--- START OF DATASET SECTION ---

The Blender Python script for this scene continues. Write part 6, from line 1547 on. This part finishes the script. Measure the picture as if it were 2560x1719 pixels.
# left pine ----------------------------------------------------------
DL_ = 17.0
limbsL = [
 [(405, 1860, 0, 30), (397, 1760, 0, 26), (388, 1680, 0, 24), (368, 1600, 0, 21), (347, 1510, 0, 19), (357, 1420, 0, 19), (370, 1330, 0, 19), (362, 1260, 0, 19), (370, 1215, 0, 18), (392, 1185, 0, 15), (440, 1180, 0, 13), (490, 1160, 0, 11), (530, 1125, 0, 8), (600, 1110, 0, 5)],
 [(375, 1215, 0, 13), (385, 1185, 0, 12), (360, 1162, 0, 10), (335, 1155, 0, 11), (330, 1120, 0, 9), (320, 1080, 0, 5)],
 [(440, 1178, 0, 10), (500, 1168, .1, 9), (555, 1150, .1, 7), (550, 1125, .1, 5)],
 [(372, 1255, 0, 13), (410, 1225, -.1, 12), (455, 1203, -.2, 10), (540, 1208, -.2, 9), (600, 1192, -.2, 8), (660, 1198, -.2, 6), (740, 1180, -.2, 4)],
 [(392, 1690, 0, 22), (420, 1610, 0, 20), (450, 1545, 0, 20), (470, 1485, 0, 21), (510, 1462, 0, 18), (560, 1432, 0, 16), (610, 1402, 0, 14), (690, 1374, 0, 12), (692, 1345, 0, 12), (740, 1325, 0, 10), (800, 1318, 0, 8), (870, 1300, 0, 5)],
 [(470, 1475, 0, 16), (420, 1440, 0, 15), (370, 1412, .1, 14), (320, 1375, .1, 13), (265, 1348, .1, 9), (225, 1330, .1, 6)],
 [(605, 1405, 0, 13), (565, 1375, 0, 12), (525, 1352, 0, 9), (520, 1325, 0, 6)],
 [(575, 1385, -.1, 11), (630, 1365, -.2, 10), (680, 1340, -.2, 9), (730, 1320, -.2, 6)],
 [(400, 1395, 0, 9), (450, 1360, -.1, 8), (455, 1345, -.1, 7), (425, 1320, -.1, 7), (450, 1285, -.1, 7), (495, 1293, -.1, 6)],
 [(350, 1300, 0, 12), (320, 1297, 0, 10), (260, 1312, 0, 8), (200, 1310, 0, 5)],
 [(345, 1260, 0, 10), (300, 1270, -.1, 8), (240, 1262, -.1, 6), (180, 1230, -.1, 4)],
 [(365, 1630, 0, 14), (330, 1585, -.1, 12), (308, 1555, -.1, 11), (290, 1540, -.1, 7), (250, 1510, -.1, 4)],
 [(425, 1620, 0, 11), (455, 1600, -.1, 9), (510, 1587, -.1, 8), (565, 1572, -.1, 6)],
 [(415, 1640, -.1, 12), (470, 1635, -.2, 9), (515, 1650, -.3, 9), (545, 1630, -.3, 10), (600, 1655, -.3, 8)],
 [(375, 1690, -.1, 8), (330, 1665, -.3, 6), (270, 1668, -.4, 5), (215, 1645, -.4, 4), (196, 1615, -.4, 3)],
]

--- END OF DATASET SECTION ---

* [TASK DETAILS] Go through the listing and copy all of it exactly.

* [ANSWER]
The Blender Python script for this scene continues. Write part 6, from line 1547 on. This part finishes the script. Measure the picture as if it were 2560x1719 pixels.
# left pine ----------------------------------------------------------
DL_ = 17.0
limbsL = [
 [(405, 1860, 0, 30), (397, 1760, 0, 26), (388, 1680, 0, 24), (368, 1600, 0, 21), (347, 1510, 0, 19), (357, 1420, 0, 19), (370, 1330, 0, 19), (362, 1260, 0, 19), (370, 1215, 0, 18), (392, 1185, 0, 15), (440, 1180, 0, 13), (490, 1160, 0, 11), (530, 1125, 0, 8), (600, 1110, 0, 5)],
 [(375, 1215, 0, 13), (385, 1185, 0, 12), (360, 1162, 0, 10), (335, 1155, 0, 11), (330, 1120, 0, 9), (320, 1080, 0, 5)],
 [(440, 1178, 0, 10), (500, 1168, .1, 9), (555, 1150, .1, 7), (550, 1125, .1, 5)],
 [(372, 1255, 0, 13), (410, 1225, -.1, 12), (455, 1203, -.2, 10), (540, 1208, -.2, 9), (600, 1192, -.2, 8), (660, 1198, -.2, 6), (740, 1180, -.2, 4)],
 [(392, 1690, 0, 22), (420, 1610, 0, 20), (450, 1545, 0, 20), (470, 1485, 0, 21), (510, 1462, 0, 18), (560, 1432, 0, 16), (610, 1402, 0, 14), (690, 1374, 0, 12), (692, 1345, 0, 12), (740, 1325, 0, 10), (800, 1318, 0, 8), (870, 1300, 0, 5)],
 [(470, 1475, 0, 16), (420, 1440, 0, 15), (370, 1412, .1, 14), (320, 1375, .1, 13), (265, 1348, .1, 9), (225, 1330, .1, 6)],
 [(605, 1405, 0, 13), (565, 1375, 0, 12), (525, 1352, 0, 9), (520, 1325, 0, 6)],
 [(575, 1385, -.1, 11), (630, 1365, -.2, 10), (680, 1340, -.2, 9), (730, 1320, -.2, 6)],
 [(400, 1395, 0, 9), (450, 1360, -.1, 8), (455, 1345, -.1, 7), (425, 1320, -.1, 7), (450, 1285, -.1, 7), (495, 1293, -.1, 6)],
 [(350, 1300, 0, 12), (320, 1297, 0, 10), (260, 1312, 0, 8), (200, 1310, 0, 5)],
 [(345, 1260, 0, 10), (300, 1270, -.1, 8), (240, 1262, -.1, 6), (180, 1230, -.1, 4)],
 [(365, 1630, 0, 14), (330, 1585, -.1, 12), (308, 1555, -.1, 11), (290, 1540, -.1, 7), (250, 1510, -.1, 4)],
 [(425, 1620, 0, 11), (455, 1600, -.1, 9), (510, 1587, -.1, 8), (565, 1572, -.1, 6)],
 [(415, 1640, -.1, 12), (470, 1635, -.2, 9), (515, 1650, -.3, 9), (545, 1630, -.3, 10), (600, 1655, -.3, 8)],
 [(375, 1690, -.1, 8), (330, 1665, -.3, 6), (270, 1668, -.4, 5), (215, 1645, -.4, 4), (196, 1615, -.4, 3)],
]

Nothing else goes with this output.